(Exercise): Transcribe the full listing exactly, and drop every picture.

(Source records):
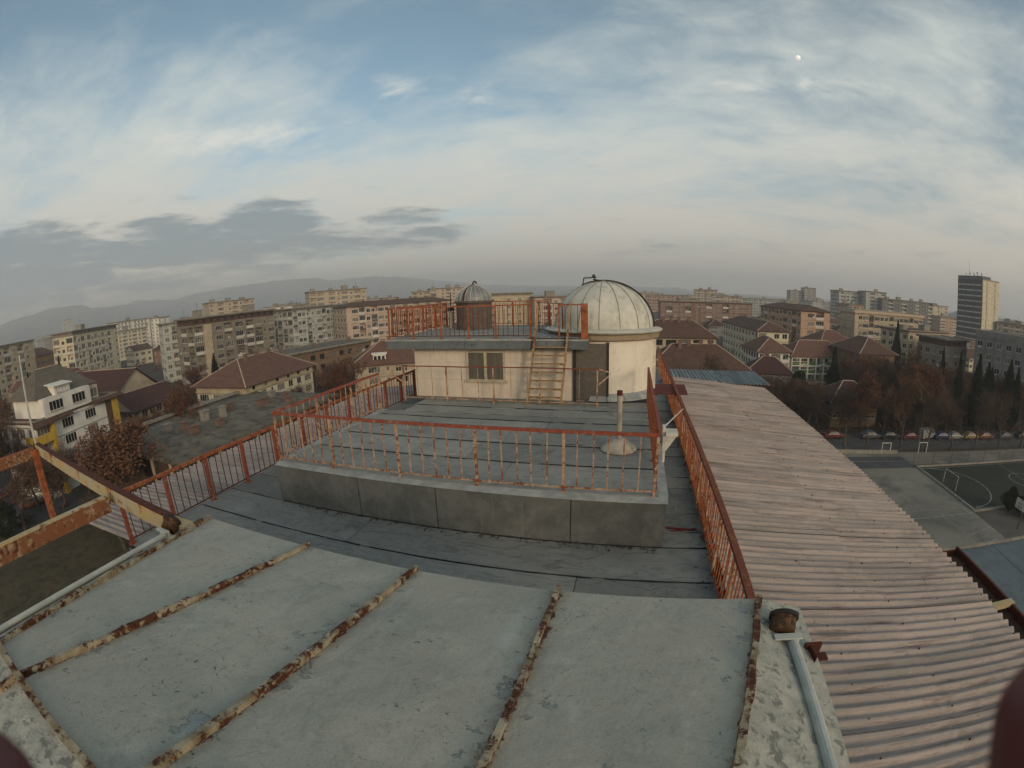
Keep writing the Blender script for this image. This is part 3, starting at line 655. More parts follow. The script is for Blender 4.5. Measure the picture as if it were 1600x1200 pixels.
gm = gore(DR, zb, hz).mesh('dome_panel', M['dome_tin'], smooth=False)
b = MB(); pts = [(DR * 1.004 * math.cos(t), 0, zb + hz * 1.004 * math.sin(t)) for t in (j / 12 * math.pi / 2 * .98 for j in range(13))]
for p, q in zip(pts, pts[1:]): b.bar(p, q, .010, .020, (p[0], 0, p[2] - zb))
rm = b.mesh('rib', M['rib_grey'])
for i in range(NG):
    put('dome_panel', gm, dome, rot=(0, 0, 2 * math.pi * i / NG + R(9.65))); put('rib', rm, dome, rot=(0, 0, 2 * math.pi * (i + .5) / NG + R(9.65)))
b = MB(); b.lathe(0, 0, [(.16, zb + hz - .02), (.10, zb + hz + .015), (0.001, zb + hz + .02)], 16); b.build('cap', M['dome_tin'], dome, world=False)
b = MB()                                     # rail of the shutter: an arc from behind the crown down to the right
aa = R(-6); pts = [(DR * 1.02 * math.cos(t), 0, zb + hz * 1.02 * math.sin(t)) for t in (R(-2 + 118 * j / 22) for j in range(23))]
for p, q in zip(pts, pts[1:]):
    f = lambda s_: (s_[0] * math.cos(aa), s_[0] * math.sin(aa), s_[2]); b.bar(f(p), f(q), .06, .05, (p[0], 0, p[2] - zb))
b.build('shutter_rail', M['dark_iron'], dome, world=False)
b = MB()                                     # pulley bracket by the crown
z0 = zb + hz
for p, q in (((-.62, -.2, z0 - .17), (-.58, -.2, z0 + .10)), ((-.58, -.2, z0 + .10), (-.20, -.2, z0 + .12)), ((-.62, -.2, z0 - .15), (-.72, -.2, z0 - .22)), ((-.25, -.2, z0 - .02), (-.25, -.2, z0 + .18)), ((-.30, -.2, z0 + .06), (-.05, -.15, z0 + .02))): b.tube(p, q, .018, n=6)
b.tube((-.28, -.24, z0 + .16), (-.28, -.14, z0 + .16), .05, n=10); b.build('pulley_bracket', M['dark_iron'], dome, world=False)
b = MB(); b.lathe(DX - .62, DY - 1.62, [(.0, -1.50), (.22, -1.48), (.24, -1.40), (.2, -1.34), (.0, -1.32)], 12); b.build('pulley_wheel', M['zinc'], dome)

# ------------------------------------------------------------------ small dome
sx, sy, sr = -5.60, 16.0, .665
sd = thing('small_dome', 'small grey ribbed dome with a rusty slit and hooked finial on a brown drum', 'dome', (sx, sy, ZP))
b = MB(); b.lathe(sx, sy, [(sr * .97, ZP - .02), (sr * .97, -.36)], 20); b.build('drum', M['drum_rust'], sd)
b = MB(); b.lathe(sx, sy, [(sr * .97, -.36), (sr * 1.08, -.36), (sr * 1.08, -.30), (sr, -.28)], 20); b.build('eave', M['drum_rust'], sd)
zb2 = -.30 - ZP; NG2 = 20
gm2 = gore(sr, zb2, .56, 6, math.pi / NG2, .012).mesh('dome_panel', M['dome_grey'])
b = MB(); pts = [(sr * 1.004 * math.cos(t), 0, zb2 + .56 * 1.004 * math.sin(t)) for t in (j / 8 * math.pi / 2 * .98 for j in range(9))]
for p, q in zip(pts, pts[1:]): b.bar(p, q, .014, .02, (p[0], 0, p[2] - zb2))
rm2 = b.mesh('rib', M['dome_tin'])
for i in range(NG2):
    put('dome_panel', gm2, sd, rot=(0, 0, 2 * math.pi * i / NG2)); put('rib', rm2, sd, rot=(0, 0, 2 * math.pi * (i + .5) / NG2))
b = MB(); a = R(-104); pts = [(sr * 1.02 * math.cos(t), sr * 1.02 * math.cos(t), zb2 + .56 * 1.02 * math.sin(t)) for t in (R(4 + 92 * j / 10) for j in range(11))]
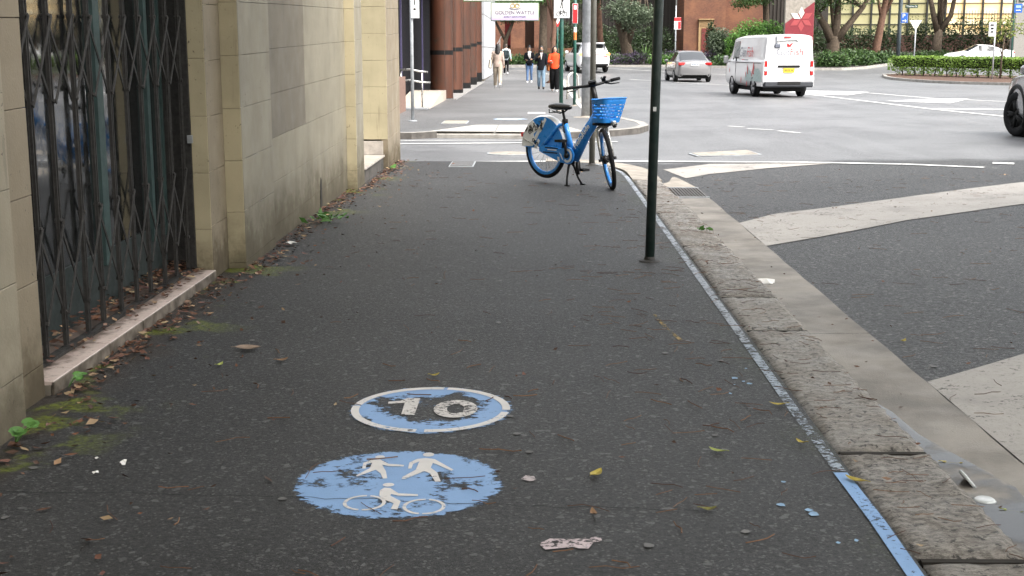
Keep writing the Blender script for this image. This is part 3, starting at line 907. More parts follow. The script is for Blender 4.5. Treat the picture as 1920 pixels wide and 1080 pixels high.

(Response):
Keep writing the Blender script for this image. This is part 3, starting at line 655. More parts follow. The script is for Blender 4.5. Measure the picture as if it were 1600x1200 pixels.
gm = gore(DR, zb, hz).mesh('dome_panel', M['dome_tin'], smooth=False)
b = MB(); pts = [(DR * 1.004 * math.cos(t), 0, zb + hz * 1.004 * math.sin(t)) for t in (j / 12 * math.pi / 2 * .98 for j in range(13))]
for p, q in zip(pts, pts[1:]): b.bar(p, q, .010, .020, (p[0], 0, p[2] - zb))
rm = b.mesh('rib', M['rib_grey'])
for i in range(NG):
    put('dome_panel', gm, dome, rot=(0, 0, 2 * math.pi * i / NG + R(9.65))); put('rib', rm, dome, rot=(0, 0, 2 * math.pi * (i + .5) / NG + R(9.65)))
b = MB(); b.lathe(0, 0, [(.16, zb + hz - .02), (.10, zb + hz + .015), (0.001, zb + hz + .02)], 16); b.build('cap', M['dome_tin'], dome, world=False)
b = MB()                                     # rail of the shutter: an arc from behind the crown down to the right
aa = R(-6); pts = [(DR * 1.02 * math.cos(t), 0, zb + hz * 1.02 * math.sin(t)) for t in (R(-2 + 118 * j / 22) for j in range(23))]
for p, q in zip(pts, pts[1:]):
    f = lambda s_: (s_[0] * math.cos(aa), s_[0] * math.sin(aa), s_[2]); b.bar(f(p), f(q), .06, .05, (p[0], 0, p[2] - zb))
b.build('shutter_rail', M['dark_iron'], dome, world=False)
b = MB()                                     # pulley bracket by the crown
z0 = zb + hz
for p, q in (((-.62, -.2, z0 - .17), (-.58, -.2, z0 + .10)), ((-.58, -.2, z0 + .10), (-.20, -.2, z0 + .12)), ((-.62, -.2, z0 - .15), (-.72, -.2, z0 - .22)), ((-.25, -.2, z0 - .02), (-.25, -.2, z0 + .18)), ((-.30, -.2, z0 + .06), (-.05, -.15, z0 + .02))): b.tube(p, q, .018, n=6)
b.tube((-.28, -.24, z0 + .16), (-.28, -.14, z0 + .16), .05, n=10); b.build('pulley_bracket', M['dark_iron'], dome, world=False)
b = MB(); b.lathe(DX - .62, DY - 1.62, [(.0, -1.50), (.22, -1.48), (.24, -1.40), (.2, -1.34), (.0, -1.32)], 12); b.build('pulley_wheel', M['zinc'], dome)

# ------------------------------------------------------------------ small dome
sx, sy, sr = -5.60, 16.0, .665
sd = thing('small_dome', 'small grey ribbed dome with a rusty slit and hooked finial on a brown drum', 'dome', (sx, sy, ZP))
b = MB(); b.lathe(sx, sy, [(sr * .97, ZP - .02), (sr * .97, -.36)], 20); b.build('drum', M['drum_rust'], sd)
b = MB(); b.lathe(sx, sy, [(sr * .97, -.36), (sr * 1.08, -.36), (sr * 1.08, -.30), (sr, -.28)], 20); b.build('eave', M['drum_rust'], sd)
zb2 = -.30 - ZP; NG2 = 20
gm2 = gore(sr, zb2, .56, 6, math.pi / NG2, .012).mesh('dome_panel', M['dome_grey'])
b = MB(); pts = [(sr * 1.004 * math.cos(t), 0, zb2 + .56 * 1.004 * math.sin(t)) for t in (j / 8 * math.pi / 2 * .98 for j in range(9))]
for p, q in zip(pts, pts[1:]): b.bar(p, q, .014, .02, (p[0], 0, p[2] - zb2))
rm2 = b.mesh('rib', M['dome_tin'])
for i in range(NG2):
    put('dome_panel', gm2, sd, rot=(0, 0, 2 * math.pi * i / NG2)); put('rib', rm2, sd, rot=(0, 0, 2 * math.pi * (i + .5) / NG2))
b = MB(); a = R(-104); pts = [(sr * 1.02 * math.cos(t), sr * 1.02 * math.cos(t), zb2 + .56 * 1.02 * math.sin(t)) for t in (R(4 + 92 * j / 10) for j in range(11))]
Keep writing the Blender script for this image. This is part 3, starting at line 907. More parts follow. The script is for Blender 4.5. Treat the picture as 1920 pixels wide and 1080 pixels high.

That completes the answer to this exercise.